_Supplied material_
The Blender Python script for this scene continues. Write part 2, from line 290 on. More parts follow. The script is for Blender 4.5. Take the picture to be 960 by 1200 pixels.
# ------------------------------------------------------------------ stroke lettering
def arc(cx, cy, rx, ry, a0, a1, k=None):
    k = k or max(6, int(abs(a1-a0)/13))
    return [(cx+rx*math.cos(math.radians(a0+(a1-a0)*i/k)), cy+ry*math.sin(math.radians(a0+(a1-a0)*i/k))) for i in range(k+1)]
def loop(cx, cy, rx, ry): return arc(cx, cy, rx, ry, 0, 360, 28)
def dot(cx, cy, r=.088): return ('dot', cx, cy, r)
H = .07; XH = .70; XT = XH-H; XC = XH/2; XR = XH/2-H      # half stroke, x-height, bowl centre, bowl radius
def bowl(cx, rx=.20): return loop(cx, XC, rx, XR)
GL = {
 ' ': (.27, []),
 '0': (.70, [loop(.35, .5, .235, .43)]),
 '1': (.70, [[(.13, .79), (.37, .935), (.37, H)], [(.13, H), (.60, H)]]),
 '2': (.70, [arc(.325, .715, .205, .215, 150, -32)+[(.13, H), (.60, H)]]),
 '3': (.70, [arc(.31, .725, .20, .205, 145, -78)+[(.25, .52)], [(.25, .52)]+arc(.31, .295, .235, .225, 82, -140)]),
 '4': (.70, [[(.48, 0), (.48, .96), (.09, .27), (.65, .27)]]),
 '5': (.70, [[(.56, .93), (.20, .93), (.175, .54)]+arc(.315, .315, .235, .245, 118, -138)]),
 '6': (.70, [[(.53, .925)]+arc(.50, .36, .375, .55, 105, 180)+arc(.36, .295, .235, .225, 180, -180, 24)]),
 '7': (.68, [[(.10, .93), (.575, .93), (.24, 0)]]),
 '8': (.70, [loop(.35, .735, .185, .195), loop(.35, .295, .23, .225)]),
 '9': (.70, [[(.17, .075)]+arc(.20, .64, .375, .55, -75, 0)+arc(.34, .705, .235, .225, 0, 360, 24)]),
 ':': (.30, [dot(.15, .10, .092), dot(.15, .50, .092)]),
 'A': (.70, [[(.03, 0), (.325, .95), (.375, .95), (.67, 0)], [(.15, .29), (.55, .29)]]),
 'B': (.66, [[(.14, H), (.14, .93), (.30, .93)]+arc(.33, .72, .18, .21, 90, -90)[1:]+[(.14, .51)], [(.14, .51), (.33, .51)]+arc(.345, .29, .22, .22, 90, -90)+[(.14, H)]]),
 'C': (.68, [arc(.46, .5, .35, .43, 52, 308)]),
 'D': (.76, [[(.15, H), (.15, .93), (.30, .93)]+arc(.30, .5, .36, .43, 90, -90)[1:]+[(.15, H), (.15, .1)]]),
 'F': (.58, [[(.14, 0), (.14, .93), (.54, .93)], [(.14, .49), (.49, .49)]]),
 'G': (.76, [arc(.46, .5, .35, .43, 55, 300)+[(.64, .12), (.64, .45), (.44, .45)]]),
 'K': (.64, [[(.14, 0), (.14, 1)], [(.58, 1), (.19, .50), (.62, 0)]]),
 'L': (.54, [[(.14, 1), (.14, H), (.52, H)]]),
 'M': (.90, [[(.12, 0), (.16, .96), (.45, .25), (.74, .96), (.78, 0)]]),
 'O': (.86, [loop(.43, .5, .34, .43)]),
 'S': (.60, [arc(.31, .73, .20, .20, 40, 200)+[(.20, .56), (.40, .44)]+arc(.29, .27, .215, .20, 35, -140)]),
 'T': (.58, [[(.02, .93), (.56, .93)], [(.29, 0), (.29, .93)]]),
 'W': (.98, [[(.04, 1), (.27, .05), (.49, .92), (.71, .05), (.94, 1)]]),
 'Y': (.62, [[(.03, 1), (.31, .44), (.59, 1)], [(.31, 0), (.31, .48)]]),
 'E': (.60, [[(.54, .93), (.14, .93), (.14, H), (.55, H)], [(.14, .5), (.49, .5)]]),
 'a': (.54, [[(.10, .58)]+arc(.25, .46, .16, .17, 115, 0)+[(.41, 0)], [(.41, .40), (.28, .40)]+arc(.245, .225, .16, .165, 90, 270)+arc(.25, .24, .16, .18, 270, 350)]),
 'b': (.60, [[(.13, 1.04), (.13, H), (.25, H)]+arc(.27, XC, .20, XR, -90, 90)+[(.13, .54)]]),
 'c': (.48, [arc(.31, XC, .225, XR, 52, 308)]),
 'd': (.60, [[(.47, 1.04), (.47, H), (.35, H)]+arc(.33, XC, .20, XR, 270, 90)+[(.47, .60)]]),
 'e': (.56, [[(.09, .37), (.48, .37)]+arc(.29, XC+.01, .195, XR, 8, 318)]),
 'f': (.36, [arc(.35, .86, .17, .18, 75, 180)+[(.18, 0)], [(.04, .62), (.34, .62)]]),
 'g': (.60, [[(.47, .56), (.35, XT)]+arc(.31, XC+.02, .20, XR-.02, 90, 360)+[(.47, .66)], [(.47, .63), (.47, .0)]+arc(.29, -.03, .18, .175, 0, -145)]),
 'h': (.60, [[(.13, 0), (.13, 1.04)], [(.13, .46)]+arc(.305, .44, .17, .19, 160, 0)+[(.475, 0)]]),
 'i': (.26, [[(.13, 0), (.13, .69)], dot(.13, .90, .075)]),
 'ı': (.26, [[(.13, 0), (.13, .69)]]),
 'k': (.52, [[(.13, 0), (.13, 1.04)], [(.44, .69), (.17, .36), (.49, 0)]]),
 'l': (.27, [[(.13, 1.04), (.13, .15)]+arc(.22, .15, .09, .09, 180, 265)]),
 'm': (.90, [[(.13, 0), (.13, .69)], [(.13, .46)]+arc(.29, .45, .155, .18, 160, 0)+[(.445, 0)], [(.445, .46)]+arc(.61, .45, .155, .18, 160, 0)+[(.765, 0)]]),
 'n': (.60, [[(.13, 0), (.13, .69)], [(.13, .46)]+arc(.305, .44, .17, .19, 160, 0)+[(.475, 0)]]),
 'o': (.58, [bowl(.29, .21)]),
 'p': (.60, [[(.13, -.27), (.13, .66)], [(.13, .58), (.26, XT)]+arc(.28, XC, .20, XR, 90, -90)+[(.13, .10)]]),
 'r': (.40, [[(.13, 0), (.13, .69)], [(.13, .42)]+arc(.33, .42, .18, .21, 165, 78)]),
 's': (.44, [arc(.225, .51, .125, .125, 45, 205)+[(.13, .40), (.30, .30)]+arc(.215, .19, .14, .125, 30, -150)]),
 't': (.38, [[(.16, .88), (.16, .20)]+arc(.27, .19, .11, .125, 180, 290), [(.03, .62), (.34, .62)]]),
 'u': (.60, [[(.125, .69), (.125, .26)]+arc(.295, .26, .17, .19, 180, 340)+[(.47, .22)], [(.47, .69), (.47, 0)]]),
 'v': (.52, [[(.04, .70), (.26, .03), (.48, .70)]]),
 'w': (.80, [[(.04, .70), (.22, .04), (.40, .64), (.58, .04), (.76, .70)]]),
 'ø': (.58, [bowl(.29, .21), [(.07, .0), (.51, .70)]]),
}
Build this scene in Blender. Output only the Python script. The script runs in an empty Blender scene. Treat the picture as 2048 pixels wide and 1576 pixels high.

_Requirement_
Return the listing above in full, character for character.

_The output_
The Blender Python script for this scene continues. Write part 2, from line 290 on. More parts follow. The script is for Blender 4.5. Take the picture to be 960 by 1200 pixels.
# ------------------------------------------------------------------ stroke lettering
def arc(cx, cy, rx, ry, a0, a1, k=None):
    k = k or max(6, int(abs(a1-a0)/13))
    return [(cx+rx*math.cos(math.radians(a0+(a1-a0)*i/k)), cy+ry*math.sin(math.radians(a0+(a1-a0)*i/k))) for i in range(k+1)]
def loop(cx, cy, rx, ry): return arc(cx, cy, rx, ry, 0, 360, 28)
def dot(cx, cy, r=.088): return ('dot', cx, cy, r)
H = .07; XH = .70; XT = XH-H; XC = XH/2; XR = XH/2-H      # half stroke, x-height, bowl centre, bowl radius
def bowl(cx, rx=.20): return loop(cx, XC, rx, XR)
GL = {
 ' ': (.27, []),
 '0': (.70, [loop(.35, .5, .235, .43)]),
 '1': (.70, [[(.13, .79), (.37, .935), (.37, H)], [(.13, H), (.60, H)]]),
 '2': (.70, [arc(.325, .715, .205, .215, 150, -32)+[(.13, H), (.60, H)]]),
 '3': (.70, [arc(.31, .725, .20, .205, 145, -78)+[(.25, .52)], [(.25, .52)]+arc(.31, .295, .235, .225, 82, -140)]),
 '4': (.70, [[(.48, 0), (.48, .96), (.09, .27), (.65, .27)]]),
 '5': (.70, [[(.56, .93), (.20, .93), (.175, .54)]+arc(.315, .315, .235, .245, 118, -138)]),
 '6': (.70, [[(.53, .925)]+arc(.50, .36, .375, .55, 105, 180)+arc(.36, .295, .235, .225, 180, -180, 24)]),
 '7': (.68, [[(.10, .93), (.575, .93), (.24, 0)]]),
 '8': (.70, [loop(.35, .735, .185, .195), loop(.35, .295, .23, .225)]),
 '9': (.70, [[(.17, .075)]+arc(.20, .64, .375, .55, -75, 0)+arc(.34, .705, .235, .225, 0, 360, 24)]),
 ':': (.30, [dot(.15, .10, .092), dot(.15, .50, .092)]),
 'A': (.70, [[(.03, 0), (.325, .95), (.375, .95), (.67, 0)], [(.15, .29), (.55, .29)]]),
 'B': (.66, [[(.14, H), (.14, .93), (.30, .93)]+arc(.33, .72, .18, .21, 90, -90)[1:]+[(.14, .51)], [(.14, .51), (.33, .51)]+arc(.345, .29, .22, .22, 90, -90)+[(.14, H)]]),
 'C': (.68, [arc(.46, .5, .35, .43, 52, 308)]),
 'D': (.76, [[(.15, H), (.15, .93), (.30, .93)]+arc(.30, .5, .36, .43, 90, -90)[1:]+[(.15, H), (.15, .1)]]),
 'F': (.58, [[(.14, 0), (.14, .93), (.54, .93)], [(.14, .49), (.49, .49)]]),
 'G': (.76, [arc(.46, .5, .35, .43, 55, 300)+[(.64, .12), (.64, .45), (.44, .45)]]),
 'K': (.64, [[(.14, 0), (.14, 1)], [(.58, 1), (.19, .50), (.62, 0)]]),
 'L': (.54, [[(.14, 1), (.14, H), (.52, H)]]),
 'M': (.90, [[(.12, 0), (.16, .96), (.45, .25), (.74, .96), (.78, 0)]]),
 'O': (.86, [loop(.43, .5, .34, .43)]),
 'S': (.60, [arc(.31, .73, .20, .20, 40, 200)+[(.20, .56), (.40, .44)]+arc(.29, .27, .215, .20, 35, -140)]),
 'T': (.58, [[(.02, .93), (.56, .93)], [(.29, 0), (.29, .93)]]),
 'W': (.98, [[(.04, 1), (.27, .05), (.49, .92), (.71, .05), (.94, 1)]]),
 'Y': (.62, [[(.03, 1), (.31, .44), (.59, 1)], [(.31, 0), (.31, .48)]]),
 'E': (.60, [[(.54, .93), (.14, .93), (.14, H), (.55, H)], [(.14, .5), (.49, .5)]]),
 'a': (.54, [[(.10, .58)]+arc(.25, .46, .16, .17, 115, 0)+[(.41, 0)], [(.41, .40), (.28, .40)]+arc(.245, .225, .16, .165, 90, 270)+arc(.25, .24, .16, .18, 270, 350)]),
 'b': (.60, [[(.13, 1.04), (.13, H), (.25, H)]+arc(.27, XC, .20, XR, -90, 90)+[(.13, .54)]]),
 'c': (.48, [arc(.31, XC, .225, XR, 52, 308)]),
 'd': (.60, [[(.47, 1.04), (.47, H), (.35, H)]+arc(.33, XC, .20, XR, 270, 90)+[(.47, .60)]]),
 'e': (.56, [[(.09, .37), (.48, .37)]+arc(.29, XC+.01, .195, XR, 8, 318)]),
 'f': (.36, [arc(.35, .86, .17, .18, 75, 180)+[(.18, 0)], [(.04, .62), (.34, .62)]]),
 'g': (.60, [[(.47, .56), (.35, XT)]+arc(.31, XC+.02, .20, XR-.02, 90, 360)+[(.47, .66)], [(.47, .63), (.47, .0)]+arc(.29, -.03, .18, .175, 0, -145)]),
 'h': (.60, [[(.13, 0), (.13, 1.04)], [(.13, .46)]+arc(.305, .44, .17, .19, 160, 0)+[(.475, 0)]]),
 'i': (.26, [[(.13, 0), (.13, .69)], dot(.13, .90, .075)]),
 'ı': (.26, [[(.13, 0), (.13, .69)]]),
 'k': (.52, [[(.13, 0), (.13, 1.04)], [(.44, .69), (.17, .36), (.49, 0)]]),
 'l': (.27, [[(.13, 1.04), (.13, .15)]+arc(.22, .15, .09, .09, 180, 265)]),
 'm': (.90, [[(.13, 0), (.13, .69)], [(.13, .46)]+arc(.29, .45, .155, .18, 160, 0)+[(.445, 0)], [(.445, .46)]+arc(.61, .45, .155, .18, 160, 0)+[(.765, 0)]]),
 'n': (.60, [[(.13, 0), (.13, .69)], [(.13, .46)]+arc(.305, .44, .17, .19, 160, 0)+[(.475, 0)]]),
 'o': (.58, [bowl(.29, .21)]),
 'p': (.60, [[(.13, -.27), (.13, .66)], [(.13, .58), (.26, XT)]+arc(.28, XC, .20, XR, 90, -90)+[(.13, .10)]]),
 'r': (.40, [[(.13, 0), (.13, .69)], [(.13, .42)]+arc(.33, .42, .18, .21, 165, 78)]),
 's': (.44, [arc(.225, .51, .125, .125, 45, 205)+[(.13, .40), (.30, .30)]+arc(.215, .19, .14, .125, 30, -150)]),
 't': (.38, [[(.16, .88), (.16, .20)]+arc(.27, .19, .11, .125, 180, 290), [(.03, .62), (.34, .62)]]),
 'u': (.60, [[(.125, .69), (.125, .26)]+arc(.295, .26, .17, .19, 180, 340)+[(.47, .22)], [(.47, .69), (.47, 0)]]),
 'v': (.52, [[(.04, .70), (.26, .03), (.48, .70)]]),
 'w': (.80, [[(.04, .70), (.22, .04), (.40, .64), (.58, .04), (.76, .70)]]),
 'ø': (.58, [bowl(.29, .21), [(.07, .0), (.51, .70)]]),
}
Build this scene in Blender. Output only the Python script. The script runs in an empty Blender scene. Treat the picture as 2048 pixels wide and 1576 pixels high.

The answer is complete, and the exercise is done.